There is nothing additional you need to configure to share your build cache across your team for local builds. If your team members can access the Depot project, they will automatically share the same build cache. So, if you build an image locally, your team members can reuse the layers you built in their own builds.

How to use Depot for local development

To leverage Depot locally, install the depot CLI tool locally and configure your Depot project, if you haven't already.

With those two things complete, you can then login to Depot via the CLI:

depot login

Once you're logged in, you can configure Depot inside of your git repository by running the init command:

depot init

The init command writes a depot.json file to the root of your repository with the Depot project ID that you selected. Alternatively, you can skip the init command if you'd like and use the --project flag on the build command to specify the project ID.
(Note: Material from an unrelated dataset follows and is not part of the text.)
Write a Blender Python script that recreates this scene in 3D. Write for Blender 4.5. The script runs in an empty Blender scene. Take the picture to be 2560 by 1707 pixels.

You can now run a build with Depot locally by running the build command:

depot build -t my-image:latest .

By default, Depot won't return you the built image locally. Instead, the built image and the layers produced will remain in the build cache. However, if you'd like to download the image locally, for instance, so you can docker run it, you can specify the --load flag:

depot build -t my-image:latest --load .

Using Depot with Docker Compose

If you're using Docker Compose, you can configure your docker-compose.yml file just as you usually would. You can then build your images inside of a compose file via our bake command:

depot bake -f docker-compose.yml --load

The bake command concurrently builds all of the images defined in your compose file on a Depot builder with persistent caching. After the build, the --load flag will download the images locally. Once the build is complete, you can run your compose file as you usually would:

depot bake -f docker-compose.yml --load && docker compose up

The bake command effectively replaces docker compose build with depot bake and allows you to get significantly faster image builds while still being able to leverage Docker Compose.